Ubuntu 6.10 “Edgy Eft”

November 13th, 2006 by jamyskis

It’s been out for a while, but I thought I might kick off my blog with my thoughts on this new release of Ubuntu Linux.

Ubuntu is my distro of choice - since I’ve been using Linux since 2002, I started on a niche German Red Hat-based distro called Go! Linux, moving on to Red Hat 9, then SuSE 9, Mandrake 10, Mandrake 2005 before finally settling in with Ubuntu 5.10. Every new release has been a positive surprise for me - while the superficial changes have never been huge, there have been leaps and bounds in stability and speed.

Which is why Ubuntu Edgy disappointed me in so many ways, in spite of the (valid) explanation of some of the design decisions.

Allow me to explain. Canonical announced from day one that Edgy would not be the preferred distro for stability and production environments and that was intended to be more bleeding edge - hence the name. Still, an operating system which didn’t introduce so many duff packages and reduce the stability on existing ones would have been nice.
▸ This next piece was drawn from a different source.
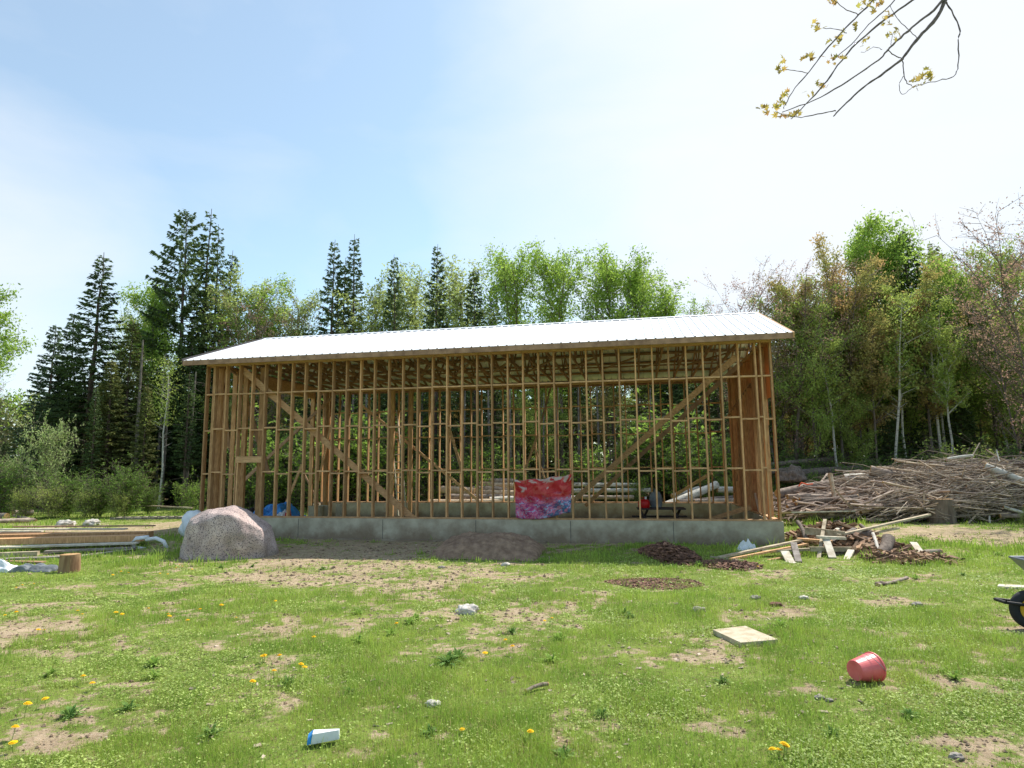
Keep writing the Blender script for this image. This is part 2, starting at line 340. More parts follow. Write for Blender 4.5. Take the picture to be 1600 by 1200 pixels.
def groundmat():
    m = bpy.data.materials.new('lawn_and_soil'); m.use_nodes = True; n = m.node_tree.nodes; l = m.node_tree.links; b = n['Principled BSDF']
    b.inputs['Roughness'].default_value = .95; b.inputs['Specular IOR Level'].default_value = .1
    tc = n.new('ShaderNodeTexCoord')
    def noise(s, d=6, r=.6):
        q = n.new('ShaderNodeTexNoise'); q.inputs['Scale'].default_value = s; q.inputs['Detail'].default_value = d; q.inputs['Roughness'].default_value = r
        l.new(tc.outputs['Object'], q.inputs['Vector']); return q.outputs[0]
    def ramp(src, a, c, t0=0, t1=1):
        q = n.new('ShaderNodeMapRange'); q.inputs['From Min'].default_value = a; q.inputs['From Max'].default_value = c
        q.inputs['To Min'].default_value = t0; q.inputs['To Max'].default_value = t1; l.new(src, q.inputs['Value']); return q.outputs[0]
    def mix(f, a, c):
        q = n.new('ShaderNodeMix'); q.data_type = 'RGBA'
        l.new(f, q.inputs['Factor'])
        for k, s in ((6, a), (7, c)):
            if isinstance(s, tuple): q.inputs[k].default_value = s
            else: l.new(s, q.inputs[k])
        return q.outputs[2]
    soil = mix(ramp(noise(3.5, 8, .7), .35, .65), lin(184, 164, 136), lin(150, 130, 106))
    soil = mix(ramp(noise(60, 3), .62, .7), soil, lin(196, 186, 170))
    soil = mix(ramp(noise(38, 3), .6, .68, 0, .8), soil, lin(92, 74, 58))
    soil = mix(ramp(noise(11, 5, .7), .5, .62, 0, .75), soil, lin(124, 128, 70))
    gr = mix(ramp(noise(2.2, 6), .35, .65), lin(132, 146, 72), lin(106, 124, 56))
    gr = mix(ramp(noise(26, 4), .5, .68, 0, .9), gr, lin(112, 98, 70))
    a1 = n.new('ShaderNodeAttribute'); a1.attribute_name = 'dirt'
    a2 = n.new('ShaderNodeAttribute'); a2.attribute_name = 'forest'
    ad = n.new('ShaderNodeMath'); ad.operation = 'ADD'; l.new(a1.outputs['Fac'], ad.inputs[0]); l.new(ramp(noise(9, 8, .75), .25, .75, -.9, .9), ad.inputs[1])
    c = mix(ramp(ad.outputs[0], .3, .7), gr, soil)
    fo = mix(ramp(noise(5, 6), .35, .65), lin(92, 74, 54), lin(60, 58, 36))
    c = mix(a2.outputs['Fac'], c, fo)
    l.new(c, b.inputs['Base Color'])
    bn = n.new('ShaderNodeBump'); bn.inputs['Strength'].default_value = .9; bn.inputs['Distance'].default_value = .03
    l.new(noise(24, 8, .75), bn.inputs['Height']); l.new(bn.outputs[0], b.inputs['Normal'])
    return m
gnd = fastmesh('ground', vv, ff, groundmat(), smooth=True); tag(gnd, kind='structure')
for nm, arr in (('dirt', dm), ('forest', forestmask(XX, YY))):
    at = gnd.data.attributes.new(nm, 'FLOAT', 'POINT'); at.data.foreach_set('value', arr.astype(np.float32).ravel())

# ------------------------------------------------------------------ grass, clover (uncountable ground cover)
def in_bldg(x, y, pad=.0):
    c, s = math.cos(TH), math.sin(TH); dx = x-BX; dy = y-BY
    lx = dx*c-dy*s; ly = dx*s+dy*c
    return (lx > -15.3-pad) & (lx < .1+pad) & (ly > -.05-pad) & (ly < 7.1+pad)
EXCL = [(GP(1165, 999), .34), (GP(1350, 1060), .10)]
def clear_(x, y):
    k = np.ones(np.shape(x), bool)
    for p, r in EXCL: k &= ((x-p.x)**2+((y-p.y)*1.4)**2) > r*r
    return k
def samplepts(n, y0, y1, pw=1.0, half=1.2):
    # density falls with distance (uniform in log distance)
    u = RNG.random(n); y = y0*(y1/y0)**(u**pw); x = (RNG.random(n)*2-1)*y*half
    return x, y
def blades(name, n, y0, y1, hmin, hmax, wd, mat, label, thr=.5, tuft=True, lean=.5, keep=None, pw=1.0):
    x, y = samplepts(n, y0, y1, pw)
    d = dirtmask(x, y); t = fbm(x*2.3, y*2.3, 61, 3); t2 = fbm(x*.7, y*.7, 63, 3)
    ok = (RNG.random(n) > (d-thr+.5)*1.3-.08) & ~in_bldg(x, y, -.1) & (forestmask(x, y) < .6)
    ok &= clear_(x, y)
    x, y, t, t2, d = x[ok], y[ok], t[ok], t2[ok], d[ok]; n = len(x)
    h = (hmin+(hmax-hmin)*RNG.random(n)**1.6)*(.45+1.3*np.clip((t-.38)*3, 0, 1) if tuft else 1)*(.7+.9*np.clip((t2-.4)*3, 0, 1))*(1-.5*d)
    far = np.clip(y/6, .8, 3.2)
    a = RNG.random(n)*6.283; wx = np.cos(a)*wd*far; wy = np.sin(a)*wd*far
    la = RNG.random(n)*6.283; lx = np.cos(la)*lean*h*RNG.random(n); ly = np.sin(la)*lean*h*RNG.random(n)
    z = G(x, y)-.005
    b0 = np.stack([x-wx, y-wy, z], -1); b1 = np.stack([x+wx, y+wy, z], -1)
    m1 = np.stack([x+wx*.7+lx*.35, y+wy*.7+ly*.35, z+h*.6], -1); m0 = np.stack([x-wx*.7+lx*.35, y-wy*.7+ly*.35, z+h*.6], -1)
    tp = np.stack([x+lx*1.3, y+ly*1.3, z+h], -1)
    v = np.stack([b0, b1, m1, m0, tp], 1).reshape(-1, 3)
    i = np.arange(n)*5
    f = np.concatenate([np.stack([i, i+1, i+2, i+3], -1), np.stack([i+3, i+2, i+4, i+4], -1)])
    # triangles as separate uniform set: build as tris
    tri = np.concatenate([np.stack([i, i+1, i+2], -1), np.stack([i, i+2, i+3], -1), np.stack([i+3, i+2, i+4], -1)])
    o = fastmesh(name, v, tri, mat); tag(o, label, 'grass', kind='stuff'); return o
blades('grass', 720000, 3.2, 18, .012, .05, .0016, grassm, 'short green lawn grass growing round the bare soil patches')
blades('tall_grass', 115000, 12.5, 34, .05, .15, .0035, grassm, 'taller green grass around the piles and at the wood edge', thr=.45, tuft=True)
blades('dry_grass', 160000, 3.2, 20, .012, .04, .0017, drym, 'dry straw coloured grass blades scattered through the lawn', thr=.85, lean=1.8)
blades('grass_tufts', 150000, 3.2, 16, .04, .10, .0018, grassm, 'taller tufts of grass standing out of the short lawn', tuft=False, keep=lambda x, y: fbm(x*1.5, y*1.5, 71, 3)+.25*fbm(x*6, y*6, 72, 2) > .765)
def clover():
    n = 300000; x, y = samplepts(n, 3.2, 13)
    t = fbm(x*1.1, y*1.1, 81, 4); d = dirtmask(x, y)
    ok = (RNG.random(n) < np.clip((t-.5)*6, .1, .9)) & (RNG.random(n) > d*1.1) & ~in_bldg(x, y, .2) & clear_(x, y)
    x, y = x[ok], y[ok]; n = len(x); z = G(x, y)+.006+.035*RNG.random(n)
    s = (.004+.005*RNG.random(n))*np.clip(y/5.5, 1, 2.2); a = RNG.random(n)*6.283; tx = (RNG.random(n)-.5)*1.1; ty = (RNG.random(n)-.5)*1.1
    V4 = []
    for k in range(4):
        cx = np.cos(a+k*1.5708)*s*(1.35 if k % 2 else .8); cy = np.sin(a+k*1.5708)*s*(1.35 if k % 2 else .8)
        V4.append(np.stack([x+cx, y+cy, z+cx*tx+cy*ty], -1))
    v = np.stack(V4, 1).reshape(-1, 3); f = np.arange(n*4).reshape(n, 4)
    tag(fastmesh('clover', v, f, cloverm), 'low clover and broad leaved weeds mixed into the lawn', 'ground cover', kind='stuff')
clover()
def litter(name, n, px0, px1, py0, py1, s0, s1, mat, label, cat='debris', ell=True, hgt=0.01, heap=0., yaw=None):
    a = GP((px0+px1)/2, py1); c = GP((px0+px1)/2, py0); l = GP(px0, (py0+py1)/2); r = GP(px1, (py0+py1)/2)
    cx, cy, rx, ry = (l.x+r.x)/2, (a.y+c.y)/2, (r.x-l.x)/2, abs(c.y-a.y)/2
    th = RNG.random(n)*6.283; q = np.sqrt(RNG.random(n)); wob = 1+.35*(vnoise(np.cos(th)*2+5, np.sin(th)*2+5, int(px0))-.5)
    x = cx+rx*q*np.cos(th)*wob; y = cy+ry*q*np.sin(th)*wob
    hp = heap*np.clip(1-q**2, 0, 1)*(.5+vnoise(x*3, y*3, 8)); z = G(x, y)+hgt*RNG.random(n)+hp*RNG.random(n)**.5
    L_ = s0+(s1-s0)*RNG.random(n); W_ = L_*(.2+.4*RNG.random(n)) if s1 < .2 else L_*(.1+.2*RNG.random(n)); T_ = L_*.12
    az = RNG.random(n)*6.283; el = (RNG.random(n)-.5)*(1.0 if heap else .5)
    dx = np.stack([np.cos(az)*np.cos(el), np.sin(az)*np.cos(el), np.sin(el)], -1); dy = np.stack([-np.sin(az), np.cos(az), (RNG.random(n)-.5)*.8], -1)
    dz = np.cross(dx, dy); c0 = np.stack([x, y, z], -1); vs = []
    for i, j, k in ((-1, -1, -1), (1, -1, -1), (1, 1, -1), (-1, 1, -1), (-1, -1, 1), (1, -1, 1), (1, 1, 1), (-1, 1, 1)):
        vs.append(c0+dx*(i*L_/2)[:, None]+dy*(j*W_/2)[:, None]+dz*(k*T_/2)[:, None])
    v = np.stack(vs, 1).reshape(-1, 3); b = (np.arange(n)*8)[:, None, None]
    F = np.array([(3, 2, 1, 0), (4, 5, 6, 7), (0, 1, 5, 4), (1, 2, 6, 5), (2, 3, 7, 6), (3, 0, 4, 7)])[None]
    o = fastmesh(name, v, (b+F).reshape(-1, 4), mat); return tag(o, label, cat, kind='stuff')
litter('wood_chips', 2600, 955, 1105, 903, 922, .02, .06, chipm, 'flat patch of reddish brown wood chips on the lawn')
litter('bark_heap', 2600, 1008, 1092, 856, 884, .04, .16, chipm, 'low heap of dark brown bark scraps beside the concrete wall', heap=.28)
litter('bark_scraps', 1500, 1095, 1190, 878, 892, .03, .13, chipm, 'thin spread of bark scraps between the heap and the scrap lumber', heap=.08)
litter('wood_scraps', 420, 1340, 1500, 862, 886, .06, .3, scrapm, 'scattered pale wood scraps right of the scrap lumber', heap=.1)
litter('soil_crumbs', 2500, 430, 900, 850, 930, .01, .035, stick, 'small twigs and crumbs scattered on the bare soil')
def clods():
    n = 50000; x, y = samplepts(n, 3.2, 17); ok = (RNG.random(n) < (dirtmask(x, y)-.15)*1.2) & ~in_bldg(x, y, .1); x, y = x[ok], y[ok]; n = len(x)
    s = (.004+.016*RNG.random(n)**4)*np.clip(y/5, 1, 2.4); c0 = np.stack([x, y, G(x, y)+s*.2], -1); rot = RNG.random(n)*6.283; vs = []
    for k, (i, j, kk) in enumerate(((1, 0, 0), (0, 1, 0), (-1, 0, 0), (0, -1, 0), (0, 0, .9), (0, 0, -.9))):
        q = .7+.6*RNG.random(n); vs.append(c0+np.stack([(i*np.cos(rot)-j*np.sin(rot))*s*q, (i*np.sin(rot)+j*np.cos(rot))*s*q*.7, kk*s*q*.6], -1))
    v = np.stack(vs, 1).reshape(-1, 3); F = np.array([(0, 1, 4), (1, 2, 4), (2, 3, 4), (3, 0, 4), (1, 0, 5), (2, 1, 5), (3, 2, 5), (0, 3, 5)])[None]
    tag(fastmesh('soil_clods', v, (np.arange(n)*6)[:, None, None].repeat(8, 1).repeat(3, 2).reshape(-1, 3)+np.tile(F[0], (n, 1)), crumbm), 'brown soil clods and crumbs on the bare patches', 'debris', kind='stuff')
clods()
litter('lawn_twigs', 700, 200, 1500, 930, 1180, .01, .05, stick, 'small dead twigs scattered over the lawn')
litter('red_debris', 700, 1330, 1410, 798, 812, .04, .16, chipm, 'reddish wood debris at the foot of the brush pile', heap=.12)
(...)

I can’t really comment on the installation process as I updated from Dapper using the update manager, although that was nice, quick (ish, considering that hundreds of megabytes were being downloaded via my 6Mbit DSL line) and painless. The boot screen for Ubuntu has seen a major overhaul with a luscious 16-bit (at least I think it is) metallic Ubuntu logo and progress bar and the replacement of the aging init startup with “upstart”. I do miss the old rundown of what is going on while the system starts up (you can’t even switch to another tty while it’s starting) but the speed increase is noticable enough that it isn’t much of a problem.

After that, the standard Ubuntu login screen, which hasn’t changed a great deal. No problems there. It was after logging in, however, that the real problems with this release began to raise their ugly heads.

First of all, GAIM has moved up a notch from the aging 1.x.x series to the 2.x.x series which is still in beta. Now, I will admit that on the surface, the new version of GAIM is pretty cool. It finally supports the custom emoticons that MSN introduced ages ago, and it finally has a decent away system that allows you to register as away for several accounts at once. However, I found that GAIM had an unnerving tendency to bomb out unexpectedly, specifically when someone else started a conversation with me while I was already chatting with someone. Also, if you have a chat buddy who uses several of those annoying custom emoticons (which tend to pop up in the most awkward of places - such as “assume” being written “ume”, preceded by Bart Simpson showing off his asscheeks), GAIM slows your system down to a crawl and it won’t do much until you close the offending chat window. Hmmm.

Next gripe: Anjuta. Now of course, this will only affect the developers among us, but still, it is extremely annoying to have a trusted, reliable and familiar C++ IDE such as Anjuta 1 be replaced with the unmitigated and unnecessary mess that is the alpha release of Anjuta 2. This isn’t a review of Anjuta as such, so I won’t go into greater detail, but it wouldn’t have hurt to have offered users the chance to choose between one or the other in apt. Still, I didn’t have much problem removing the offending IDE and installing Anjuta 1 from source anew.
Strangely enough, I found that my previous HTML editor of choice, Screem, regularly bombed out while editing, such that it became pretty much unusable. I say strangely because the version of Screem included in Edgy is the same as in Dapper. This tells me that there is a problem with a library being used somewhere that is perhaps a bit too bleeding edge for its own good.

To top it off, I found that after running a security update of the system, it would subsequently and frequently refuse to boot, which would only be remedied by briefly running the Dapper live CD installation, refusing to reformat the hard drives and proceeding with the installation until it reached an error.

Edgy is not something I can really recommend unless you’re a bleeding edge developer. With the exception of GAIM and Anjuta, no noticeable user differences were apparent. If you really feel the need to use Anjuta 2 or GAIM 2, you can compile from source and run them on Dapper, which, IMHO, is the far superior distro.